In that case, proper clearance needs to come from all the parties with stakes in those layers:
- The creators/publishers of Track B (composition and recording)
- The owners of the portion of Track A embedded in Track B (composition and recording)
It does not matter if the parties are 2 or 10. Without those permissions, the use is incomplete and legally vulnerable and in music terms, the track is not cleared.
In essence, sampling a sample doesn’t shortcut the chain, in fact, it extends it.
Something every musician must note is that every origin matters.
Why Does It Matter?
This isn’t merely a matter of formality or industry procedure. It is, as a matter of fact, a legal obligation. Copyright law protects both the musical composition and the sound recording, and those protections extend to every layer contained within a sampled work.

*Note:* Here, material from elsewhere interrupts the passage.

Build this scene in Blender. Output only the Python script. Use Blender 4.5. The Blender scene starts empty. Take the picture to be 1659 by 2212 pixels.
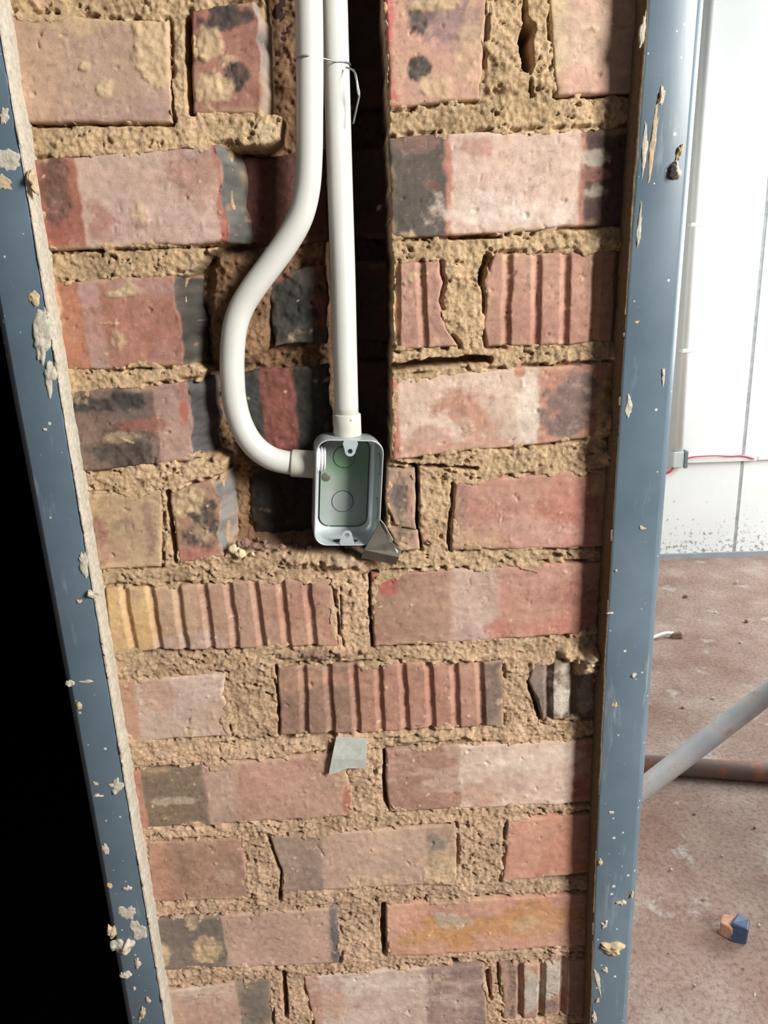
import bpy, math, random
import numpy as np
from mathutils import Matrix, Vector

# ------------------------------------------------------------------ camera
W, H, F = 1659.0, 2212.0, 1665.0
PITCH, ROLL, YAW, DIST = 0.2936, -0.0439, 0.0197, 0.678
CZ = 1.42                                   # camera height above the floor; brick face is the plane y = 0
scene = bpy.context.scene
_fw = np.array([math.sin(YAW)*math.cos(PITCH), math.cos(YAW)*math.cos(PITCH), -math.sin(PITCH)])
_r0 = np.array([math.cos(YAW), -math.sin(YAW), 0.0])
_u0 = np.cross(_r0, _fw)
_r = math.cos(ROLL)*_r0 + math.sin(ROLL)*_u0
_u = -math.sin(ROLL)*_r0 + math.cos(ROLL)*_u0
CAM = np.array([0.0, -DIST, CZ])
cam = bpy.data.cameras.new('camera')
cam.sensor_width = 36.0
cam.lens = F/H*36.0
cam.clip_start = 0.02
camo = bpy.data.objects.new('camera', cam)
scene.collection.objects.link(camo)
camo.matrix_world = Matrix(((_r[0], _u[0], -_fw[0], CAM[0]), (_r[1], _u[1], -_fw[1], CAM[1]),
                            (_r[2], _u[2], -_fw[2], CAM[2]), (0, 0, 0, 1)))
scene.camera = camo

# ------------------------------------------------------------------ world, lights, exposure
world = bpy.data.worlds.new('world')
scene.world = world
world.use_nodes = True
world.node_tree.nodes['Background'].inputs[0].default_value = (0.82, 0.91, 1.0, 1)
world.node_tree.nodes['Background'].inputs[1].default_value = 0.095

def area(name, loc, target, sx, sy, power, col):
    l = bpy.data.lights.new(name, 'AREA')
    l.shape = 'RECTANGLE'; l.size = sx; l.size_y = sy; l.energy = power; l.color = col
    o = bpy.data.objects.new(name, l)
    scene.collection.objects.link(o)
    o.location = loc
    d = Vector(target) - Vector(loc)
    o.rotation_euler = d.to_track_quat('-Z', 'Y').to_euler()
    return o
# daylight from the window of the room the photographer stands in, up and to the right
area('window_daylight', (2.15, -1.85, 2.45), (0.0, 0.0, 1.2), 0.75, 1.2, 182, (1.0, 0.99, 0.97))
# daylight of the bright room behind the doorway
area('far_room_daylight', (3.3, 2.2, 1.7), (0.6, 2.4, 0.6), 3.0, 1.6, 215, (0.93, 0.98, 1.0))
scene.view_settings.view_transform = 'Standard'
scene.view_settings.look = 'None'
scene.view_settings.exposure = 0.0
scene.view_settings.gamma = 1.0
scene.view_settings.use_curve_mapping = False

# ------------------------------------------------------------------ helpers
COL = scene.collection
RNG = random.Random(7)

def ray(px, py):
    px = np.asarray(px, float); py = np.asarray(py, float)
    return _fw + ((px-W/2)/F)[..., None]*_r - ((py-H/2)/F)[..., None]*_u

def wall_pt(px, py, Y=0.0):
    """where the sight line through a photo pixel meets the plane y = Y"""
    d = ray(px, py); t = (Y+DIST)/d[..., 1]
    return CAM + d*t[..., None]

def floor_pt(px, py, z=0.0):
    d = ray(px, py); t = (z-CZ)/d[..., 2]
    return CAM + d*t[..., None]

def depth_pt(px, py, zc):
    return CAM + ray(px, py)*zc

def lin(c, sat=0.86):
    c = np.asarray(c, float)/255.0
    c = c.mean()+(c-c.mean())*sat
    return np.where(c <= 0.04045, c/12.92, ((c+0.055)/1.055)**2.4)

def _hash(ix, iy, seed):
    h = (ix.astype(np.int64)*374761393 + iy.astype(np.int64)*668265263 + seed*1442695041) & 0xffffffff
    h = ((h ^ (h >> 13))*1274126177) & 0xffffffff
    h = (h ^ (h >> 16))
    return (h & 0xffffff)/float(0xffffff)

def vnoise(x, y, seed=0):
    x0 = np.floor(x); y0 = np.floor(y)
    fx = x-x0; fy = y-y0
    fx = fx*fx*fx*(fx*(fx*6-15)+10); fy = fy*fy*fy*(fy*(fy*6-15)+10)
    a = _hash(x0, y0, seed); b = _hash(x0+1, y0, seed); c = _hash(x0, y0+1, seed); d = _hash(x0+1, y0+1, seed)
    return (a*(1-fx)+b*fx)*(1-fy) + (c*(1-fx)+d*fx)*fy

def fbm(x, y, scale, octv=3, seed=0, gain=0.5):
    """fractal noise, about -1..1, scale in metres"""
    s = 0; amp = 1; tot = 0; k = 1.0/scale
    for i in range(octv):
        ca, sa = math.cos(0.5+i), math.sin(0.5+i)
        s = s + amp*(vnoise((x*ca-y*sa)*k+17.3*i, (x*sa+y*ca)*k-9.1*i, seed+31*i)*2-1)
        tot += amp; amp *= gain; k *= 2.03
    return s/tot*1.6

def sstep(a, b, x):
    t = np.clip((x-a)/(b-a+1e-12), 0, 1)
    return t*t*(3-2*t)

def new_obj(name, mesh, mat=None, parent=None):
    o = bpy.data.objects.new(name, mesh)
    COL.objects.link(o)
    if mat: mesh.materials.append(mat)
    if parent: o.parent = parent
    return o

def empty(name, loc=(0, 0, 0)):
    o = bpy.data.objects.new(name, None)
    o.empty_display_size = 0.02
    COL.objects.link(o); o.location = loc
    return o

def tag(o, label=None, cat=None, group=None, kind=None):
    if label: o['label'] = label
    if cat: o['category'] = cat
    if group: o['group'] = group
    if kind: o['kind'] = kind
    return o

def mesh_np(name, V, quads, tris=None, smooth=True, colors=None):
    V = np.asarray(V, np.float32)
    me = bpy.data.meshes.new(name)
    quads = np.asarray(quads, np.int32).reshape(-1, 4)
    tris = np.zeros((0, 3), np.int32) if tris is None else np.asarray(tris, np.int32).reshape(-1, 3)
    loops = np.concatenate([quads.ravel(), tris.ravel()])
    me.vertices.add(len(V)); me.vertices.foreach_set('co', V.ravel())
    me.loops.add(len(loops)); me.loops.foreach_set('vertex_index', loops)
    n = len(quads)+len(tris)
    st = np.concatenate([np.arange(len(quads))*4, len(quads)*4+np.arange(len(tris))*3]).astype(np.int32)
    me.polygons.add(n); me.polygons.foreach_set('loop_start', st)
    me.polygons.foreach_set('use_smooth', np.full(n, smooth, bool))
    me.update(calc_edges=True); me.validate()
    if colors is not None:
        a = me.color_attributes.new('Col', 'FLOAT_COLOR', 'POINT')
        a.data.foreach_set('color', np.asarray(colors, np.float32).ravel())
    return me

def grid_quads(nr, nc, off=0):
    i = np.arange(nr-1)[:, None]*nc + np.arange(nc-1)[None, :]
    i = i.ravel()+off
    return np.stack([i, i+1, i+nc+1, i+nc], 1)

def pydata(name, V, Fc, mat=None, parent=None, smooth=False, bevel=0, seg=2):
    me = bpy.data.meshes.new(name)
    me.from_pydata([tuple(map(float, v)) for v in V], [], Fc)
    me.update()
    if smooth:
        for p in me.polygons: p.use_smooth = True
    o = new_obj(name, me, mat, parent)
    if bevel:
        m = o.modifiers.new('bevel', 'BEVEL'); m.width = bevel; m.segments = seg; m.limit_method = 'ANGLE'
    return o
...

When an artist samples a song that already contains an earlier sample, they are not just interacting with one set of rights; they are using multiple copyrighted works, each of which has its own owners. Failing to obtain permission from any of the rights-holders constitutes copyright infringement, regardless of how small the borrowed portion is or how far removed the original source seems.
In legal terms, sampling without clearance can trigger:
- Claims for damages or compensation
- Injunctions stopping the release, streaming, or distribution of the new song
- Loss of royalties or forced royalty sharing
- Penalties on the label or distributor, who may then pass those liabilities back to the artist
- Reputational and contractual consequences, as labels, DSPs, and publishers tend to avoid high-risk recordings
So what might feel like a harmless snippet is, in law, the unauthorized use of protected intellectual property. And when a song contains another sample, the chain of rights does not disappear. Each contributor has enforceable legal interests, and each must give permission before their work can be reused.
What begins as “creative homage” can end as legal headache.
Let this be a simple guiding principle
If you sample something, treat it as if you are dealing with every single origin behind that sound. That means:
- Identifying all composers, songwriters, and publishers involved (original and intermediate).
- Tracing the master-recording owners — record labels, producers, or whoever holds the rights (for both sample and sampled-sample).
- Requesting written permission or licence for both composition and master.
Music is a conversation across time and when you join that conversation, the least you can do is greet everyone at the table. Think of it as greeting everyone in a compound before you pass through the compound.
Sampling is art. Sampling a sample, following due process, is respectful art. But respect must be mirrored with legality.
If you’re remixing, reworking or re-imagining a song that already carries its own history, let that history guide you. Don’t just ask the last artist for permission. Ask the whole chain behind the sound.
It’s a negotiation, and like any negotiation, permission is not guaranteed. A rightsholder can say yes, can say no, or can insist on terms that reshape the entire project. That is why your legal team should never be an afterthought. They are the ones who help you licence correctly, document properly, and avoid the kind of trouble that turns a promising track into a liability.
What is interesting, though, is how Nigerian artists increasingly show diligence when the sample are from foreign (read as Western) artistes. Emails are drafted, managers are looped in, lawyers are copied. Everyone suddenly understands the seriousness of “clearance.”
However, that same respect often evaporates when the source is local especially when the music belongs to older Nigerian artists whose work built the foundation we now stand on. Their rights are no less valid. Their catalogues are (arguably) no less protected and the law does not distinguish between a foreign classic and a homegrown one simply because we think the latter is easier to reach or easier to ignore.
Asking for permission is not just legal housekeeping; it is recognition. If we can follow the protocols for artists overseas, then our own legends deserve nothing less.
Music thrives when creativity, regard and integrity share the same space. Always regard the history behind a sound recording you want to use.